映画「アイミタガイ」完成披露試写会に登壇した藤間爽子(撮影・村上幸将)

藤間爽子(30)が30日、東京・イイノホールで行われた映画「アイミタガイ」(草野翔吾監督、11月1日公開)完成披露試写会で、写真家を演じたことで「気づかされた」ことがあると明かした。

藤間は劇中で、主演の黒木華(34)が演じるウエディングプランナーとして働く秋村梓の親友、郷田叶海を演じた。中学時代、いじめられていた梓を救い、背中を押して引っ張ってきた存在だったが、唐突に命を落としてしまう。死後も、梓がLINEに変わらずメッセージを送ってしまうほど、心のよりどころにしてきた存在だ。

藤間は、叶海の役どころについて「正義感が強くて、夢をしっかり持っている。カメラマンで何げない日常を撮り、普通の人だったら通り過ぎる変化に、立ち止まれる勇気がある人」と評した。叶海を演じるに当たり、撮影中も何げない日常を撮ってみようと思った中「意識しないことに目を留めることに気づかせてもらった」と振り返った。

そして「見えないものが見えてくる…寄り添う気持ちって大切なんだと、演じていて、学ばせられた」と感謝した。

撮影中を振り返るトークの中で、黒木が「監督が撮影している時、モニタでも見ているけど、たまにニヤニヤして私たちの芝居を楽しそうに見てくださっているときがあって…ヨシッと」と、草野翔吾監督(40)の撮影中の様子を明かした。同監督が「ニヤニヤしますよ! 良い芝居を間近で見れば。お役さんにも、同じ場所を楽しんでもらっている気がする。現場で楽しもうというフラットな思いはあるかも知れない」と返した。

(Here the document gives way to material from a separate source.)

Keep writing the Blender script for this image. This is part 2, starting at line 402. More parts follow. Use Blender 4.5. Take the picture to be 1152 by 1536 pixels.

藤間は2人の掛け合いを聞き、ほほ笑んだ。そして「テストでイヤリングが取れちゃって華さんが芝居していたのを、監督は『取り入れよう』と。ニヤニヤしているんだけど、まなざしが怖い…というか見逃さない。こういうことも入れるんだと近くで思った。何げないところで、梓を立体化する」と、同監督の手腕をたたえた。

「アイミタガイ」は、2013年に刊行された中條てい氏の小説「アイミタガイ」の実写映画化作品。連作短編を、1本の映画にまとめた。19年「台風家族」の市井昌秀監督が脚本の骨組みを作り、11年「ツレがうつになりまして。」で知られる佐々部清監督が魂を注いだ企画だったが、同監督が20年3月に新作準備中の山口県下関市の宿泊先ホテルで、心疾患のため62歳で急逝。その思いを、25年2月7日に「大きな玉ねぎの下で」の公開を控える、草野監督が親友同士の梓と叶海、二人の関係を軸に、一期一会の連鎖が大きな輪になっていく群像劇を紡ぎ上げた。

舞台あいさつには、中学生の梓を演じた近藤華(17)と中学生の叶海を演じた白鳥玉季(14)も登壇した。

◆「アイミタガイ」 ウエディングプランナーとして働く梓(黒木華)のもとに、ある日突然届いたのは、親友の叶海(藤間爽子)が命を落としたという知らせだった。交際相手の澄人(中村蒼)との結婚に踏み出せず、生前の叶海と交わしていたトーク画面に、変わらずメッセージを送り続ける。同じ頃、叶海の両親の朋子(西田尚美)と優作(田口トモロヲ)は、とある児童養護施設から娘宛てのカードを受け取っていた。そして遺品のスマホには、たまっていたメッセージの存在を知らせる新たな通知も。一方、金婚式を担当することになった梓は、叔母の紹介でピアノ演奏を頼みに行ったこみち(草笛光子)の家で中学時代の記憶を、ふいに思い出す。叶海と2人で聴いたピアノの音色。大事なときに背中を押してくれたのはいつも叶海だった。梓は思わず送る。「叶海がいないと前に進めないよ」。その瞬間、読まれるはずのない送信済みのメッセージに一斉に既読がついて…。